When the taste is to your liking, put the hummus into a shallow flattish dish (Mallorcan earthenware ones are ideal) and spread it out with the back of a spoon.

Stir the paprika and olive oil mixture with a teaspoon and drizzle it over the surface in a zig-zag pattern. Sprinkle generously with the finely chopped parsley.

Hummus is one of those dishes in which the cook’s palate decides the final taste. That’s why every version of an authentic hummus is so different.

And that’s why I haven’t given any weights or other measurements for this hummus: you must keep tasting it until everything is to your liking.

Some people like hummus to have an intense lemon flavour, so that calls for extra lemon juice. If you have limes at hand, try them, but the final taste will be different.

If you go for a strong garlic taste then use two or three cloves instead of one. But bear in mind that most people prefer the garlic taste to be very much in the background.

Those who want a strong earthy taste should add more tahini. The hummus, however, will then have a darker look and you may not want that.

But in a good hummus the flavours should be balanced and none of them should overwhelm the others — that is good advice for all dishes, not just hummus.

And the one taste that should be noticeable above all others, of course, is that of the chickpeas. The taste of the other ingredients should be in the background, giving the hummus subtle nuances of flavour.

Some cooks go for a runny hummus and others, like myself, prefer it thick and smooth. It all depends on whether you want a dip or a spread.

My preference is for the spread, both for its texture and concentrated flavours, so my hummus is always thick.

If stored in a container with a tight lid, hummus will keep well in the fridge for several days and that makes it a great stand-by during the summer months.

Served with some supermarket pita bread well warmed in a toaster, it makes an excellent starter for lunch or dinner.

You will find a choice of pita bread at El Corte Inglés and most other supermarkets stock at least one.

And when it’s just a tasty midmorning or afternoon nibble we want, hummus fits the bill when spread on toast, cream crackers or Quely biscuits.

A bagel (available at most supermarkets) when crisply toasted is an ideal support for shredded crunchy lettuce mixed with hummus.

And if you have the time and the inclination you use the hummus as part of a mezze for a more for a more formal lunch or dinner with a Middle Eastern slant.
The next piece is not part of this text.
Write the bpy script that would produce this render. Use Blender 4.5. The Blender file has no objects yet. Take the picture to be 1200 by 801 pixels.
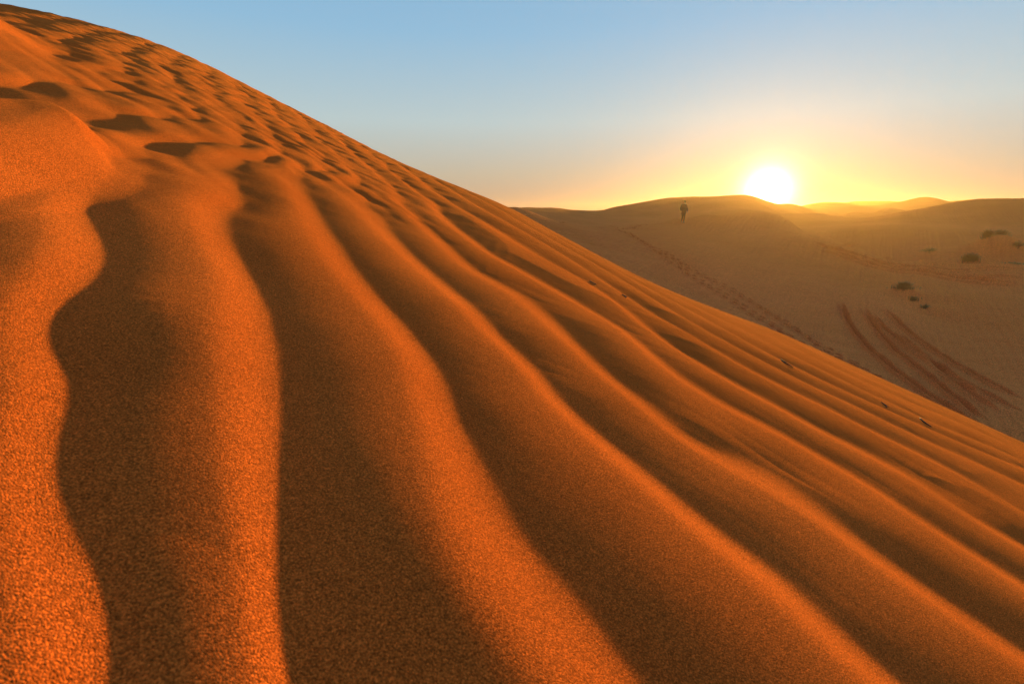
import bpy, bmesh, math, random
import numpy as np
from mathutils import Vector

random.seed(4)
SC = bpy.context.scene
COL = SC.collection
rad = math.radians

# ------------------------------------------------------------------ camera geometry
FPX, CX, CY = 600.0, 600.0, 400.5           # focal length of an 18 mm lens, in photo pixels
PITCH = math.atan((CY - 250.0) / FPX)       # horizon height in the photo
EYE = np.array([0.0, 0.0, 6.5])
FWD = np.array([0, math.cos(PITCH), -math.sin(PITCH)])
UPV = np.array([0, math.sin(PITCH), math.cos(PITCH)])
RGT = np.array([1.0, 0, 0])

def ray(px, py):
    px = np.asarray(px, float)[..., None]; py = np.asarray(py, float)[..., None]
    return (px - CX) / FPX * RGT + (CY - py) / FPX * UPV + FWD

# ------------------------------------------------------------------ numpy noise
def _hash(ix, iy, seed):
    h = (ix.astype(np.int64) * 374761393 + iy.astype(np.int64) * 668265263 + seed * 974634777) & 0xFFFFFFFF
    h = ((h ^ (h >> 13)) * 1274126177) & 0xFFFFFFFF
    return (h ^ (h >> 16)) & 0xFFFFFFFF

def noise2(x, y, seed=0):
    """gradient noise, about -1..1"""
    x0 = np.floor(x); y0 = np.floor(y)
    fx = x - x0; fy = y - y0
    u = fx * fx * fx * (fx * (fx * 6 - 15) + 10); v = fy * fy * fy * (fy * (fy * 6 - 15) + 10)
    def g(dx, dy):
        a = _hash(x0 + dx, y0 + dy, seed) * (2 * math.pi / 4294967296.0)
        return np.cos(a) * (fx - dx) + np.sin(a) * (fy - dy)
    return 1.5 * ((g(0, 0) * (1 - u) + g(1, 0) * u) * (1 - v) + (g(0, 1) * (1 - u) + g(1, 1) * u) * v)

def fbm(x, y, seed=0, octv=3):
    r = 0; a = 1.0; f = 1.0
    for i in range(octv):
        r = r + a * noise2(x * f, y * f, seed + i * 17); a *= .5; f *= 2.03
    return r

def smooth(a, b, x):
    t = np.clip((x - a) / (b - a), 0, 1)
    return t * t * (3 - 2 * t)

class TPS:
    """thin plate spline through scattered values"""
    def __init__(s, P, V, lam=0.0):
        P = np.asarray(P, float); V = np.asarray(V, float)
        s.P = P; n = len(P)
        K = s.k(((P[:, None] - P[None]) ** 2).sum(-1)) + lam * np.eye(n)
        A = np.zeros((n + 3, n + 3)); A[:n, :n] = K
        A[:n, n] = 1; A[:n, n + 1:] = P; A[n, :n] = 1; A[n + 1:, :n] = P.T
        s.c = np.linalg.solve(A, np.concatenate([V, [0, 0, 0]]))
    @staticmethod
    def k(r2):
        return 0.5 * r2 * np.log(r2 + 1e-12)
    def __call__(s, Q):
        sh = Q.shape[:-1]; Q = Q.reshape(-1, 2); out = np.empty(len(Q)); n = len(s.P)
        for i in range(0, len(Q), 20000):
            q = Q[i:i + 20000]
            r2 = (q[:, :1] - s.P[None, :, 0]) ** 2 + (q[:, 1:] - s.P[None, :, 1]) ** 2
            out[i:i + 20000] = s.k(r2) @ s.c[:n] + s.c[n] + q @ s.c[n + 1:]
        return out.reshape(sh)

def grid_mesh(name, V, wrap):
    """V: (rows, cols, 3); wrap closes the columns"""
    nr, nc = V.shape[:2]
    idx = np.arange(nr * nc).reshape(nr, nc)
    c2 = np.roll(idx, -1, 1) if wrap else idx[:, 1:]
    c1 = idx if wrap else idx[:, :-1]
    F = np.stack([c1[:-1], c2[:-1], c2[1:], c1[1:]], -1).reshape(-1, 4)
    me = bpy.data.meshes.new(name)
    me.vertices.add(nr * nc); me.vertices.foreach_set('co', V.reshape(-1).astype(np.float32))
    me.loops.add(F.size); me.loops.foreach_set('vertex_index', F.reshape(-1).astype(np.int32))
    me.polygons.add(len(F))
    me.polygons.foreach_set('loop_start', np.arange(0, F.size, 4, dtype=np.int32))
    me.polygons.foreach_set('use_smooth', np.ones(len(F), bool))
    me.update(calc_edges=True)
    # make sure that faces look up
    me.validate()
    ob = bpy.data.objects.new(name, me); COL.objects.link(ob)
    n = np.empty(len(F) * 3, np.float32); me.polygons.foreach_get('normal', n)
    if n.reshape(-1, 3)[:, 2].mean() < 0:
        me.flip_normals()
    return ob

# ------------------------------------------------------------------ foreground dune: base form
H0 = 0.25                                   # lens height above the sand, square to the slope
nrm = np.cross(ray(0, -78), ray(1200, 462)); nrm /= np.linalg.norm(nrm)
if nrm[2] < 0: nrm = -nrm
E1 = FWD - nrm * (FWD @ nrm); E1 /= np.linalg.norm(E1)
E2 = np.cross(E1, nrm); E2 /= np.linalg.norm(E2)
if E2[0] < 0: E2 = -E2
FOOT = EYE - H0 * nrm

SIL = [(-120, -14), (-60, -4), (0, 4), (50, 14), (100, 26), (150, 39), (200, 56), (250, 80), (300, 106), (350, 132), (400, 157),
       (450, 184), (500, 206), (550, 226), (600, 246), (635, 267), (670, 285), (725, 315), (775, 340), (850, 369),
       (900, 386), (1000, 431), (1100, 476), (1200, 521), (1300, 566)]
def sil_k():
    th, kk = [], []
    for p in SIL:
        d = ray(*p); a = d @ nrm; b1, b2 = d @ E1, d @ E2
        th.append(math.atan2(b2, b1)); kk.append(a * a / (4 * (b1 * b1 + b2 * b2) * H0))
    o = np.argsort(th); return np.array(th)[o], np.array(kk)[o]
TH, KK = sil_k()
TH = np.concatenate([[-math.pi], [TH[0] - .5], TH, [TH[-1] + .5], [math.pi]])
KK = np.concatenate([[.02], [.016], KK, [.016], [.02]])
_tt = np.linspace(-math.pi, math.pi, 4001); _kk = np.interp(_tt, TH, KK)
_g = np.exp(-.5 * (np.arange(-60, 61) / 22.) ** 2); _g /= _g.sum()
_kk = np.convolve(np.pad(_kk, 60, mode='edge'), _g, 'valid')
def kof(th): return np.interp(th, _tt, _kk)

def to_dune(px, py):
    """photo pixel -> in-slope coordinates (u ahead, v right) on the smooth dune"""
    d = ray(px, py); a = d @ nrm; b1, b2 = d @ E1, d @ E2
    th = np.arctan2(b2, b1); bb = b1 * b1 + b2 * b2; k = kof(th)
    disc = np.maximum(a * a - 4 * k * bb * H0, 0)
    t = 2 * H0 / (-a + np.sqrt(disc))
    return np.stack([t * b1, t * b2], -1)

# ------------------------------------------------------------------ ripple troughs (phase = whole number along each)
S = {
 0: [(106,254),(116,266),(127,290),(127,315),(110,335),(85,350),(72,370),(71,395),(76,420),(75,490),(79,519),(72,560),(90,618),(117,655),(130,696),(140,738),(146,801)],
 1: [(283,196),(281,215),(271,257),(271,277),(290,315),(307,345),(320,375),(329,410),(334,450),(337,500),(338,560),(337,620),(340,690),(345,740),(352,801)],
 2: [(361,211),(358,222),(366,240),(382,265),(400,290),(418,318),(450,355),(472,377),(490,400),(510,425),(522,450),(535,490),(553,520),(573,560),(598,610),(633,653),(673,697),(710,747),(750,797)],
 3: [(421,228),(432,245),(450,260),(470,285),(490,305),(515,327),(540,347),(565,367),(587,395),(610,415),(635,437),(652,465),(677,487),(712,517),(750,547),(780,572),(817,603),(842,623),(875,646),(900,662),(920,680),(950,705),(975,733),(1007,758),(1032,780)],
 4: [(470,227),(475,242),(485,252),(507,270),(525,287),(540,301),(562,320),(597,337),(615,346),(637,365),(665,392),(687,413),(700,427),(730,452),(760,472),(790,500),(820,520),(850,533),(880,542),(915,557),(940,583),(975,607),(1010,635),(1040,657),(1075,680),(1112,705),(1150,732),(1197,760)],
 5: [(517,250),(532,265),(560,285),(577,299),(600,310),(637,331),(690,362),(712,375),(735,388),(755,405),(775,422),(812,450),(837,465),(862,480),(897,496),(930,515),(960,533),(990,550),(1020,566),(1042,582),(1070,602),(1100,620),(1130,640),(1162,660),(1197,680)],
 6: [(520,232),(560,256),(600,279),(650,310),(700,338),(735,362),(760,384),(790,407),(832,432),(862,450),(897,467),(932,487),(965,505),(1000,522),(1035,540),(1075,559),(1100,577),(1125,596),(1150,611),(1175,625),(1197,637)],
 7: [(640,287),(700,325),(760,365),(830,405),(900,444),(937,462),(975,480),(1012,500),(1050,518),(1087,536),(1125,556),(1162,578),(1197,600)],
 8: [(700,313),(780,360),(840,395),(900,427),(950,452),(1000,475),(1050,500),(1087,517),(1125,533),(1197,567)],
 9: [(900,415),(1035,479),(1080,499),(1197,548)],
 10: [(1000,453),(1100,499),(1197,540)],
}
PP, PV = [], []
for n_, pts in S.items():
    q = to_dune(*np.array(pts, float).T)
    for a in q: PP.append(a); PV.append(n_)
# finer ones up to the edge keep the same spacing
for px_ in (760, 850, 940, 1030, 1120, 1200):
    v_ = 372 + .45 * (px_ - 1000); y9 = {760: 342, 850: 387.5, 940: 433, 1030: 476.5, 1120: 514, 1200: 549}[px_]
    i9 = 1. / (y9 - v_)
    for n_ in (10.5, 11, 12):
        yy = v_ + 1. / (i9 + .00155 * (n_ - 9))
        se = np.interp(px_, [p[0] for p in SIL], [p[1] for p in SIL])
        if yy > se + 3: PP.append(to_dune(px_, yy)); PV.append(n_)
for pts_, n_ in (([(306, 196), (326, 191), (345, 196)], 1.35), ([(372, 207), (386, 205), (398, 210)], 2.3), ([(300, 186), (318, 183)], .75), ([(345, 205), (338, 215), (345, 235)], 1.72)):
    for p_ in pts_: PP.append(to_dune(*p_)); PV.append(n_)
extra = [((0, 427), -.34), ((0, 520), -.30), ((0, 610), -.30), ((0, 700), -.33), ((0, 790), -.38), ((50, 300), -.32), ((20, 350), -.34),
         ((45, 448), -.3), ((60, 640), -.1), ((105, 740), -.14), ((250, 196), .72), ((200, 240), .5)]
for p, v in extra:
    PP.append(to_dune(*p)); PV.append(v)
PP = np.array(PP); PV = np.array(PV, float)
phase_tps = TPS(PP, PV, 3e-3)
SUNDIR = (.9565, .29)                       # sun azimuth within the slope
def relief_scale(gu, gv):
    g = np.maximum(np.hypot(gu, gv), .5); return (1 / g) * .92 / np.maximum(.55, np.abs(gu * SUNDIR[0] + gv * SUNDIR[1]) / g)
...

The other dishes needn’t be time consuming. A lovely fresh and inviting dish for any summer table is diced watermelon mixed with little cubes of feta cheese.

Another one that will brighten any lunchtime table is roasted red peppers with nothing but a dressing of virgen extra olive oil.

And there is no need to roast your own red peppers. On the shelves of the supermarkets at El Corte Inglés you will find a large selection at prices to suit all pockets.

You can also fill out a mezze spread by the simple addition of little dishes of olives of different colours.

At El Corte Inglés olives sold loose come in black, several shades of green and some with a browny colour. They give a table a nice Mediterranean look.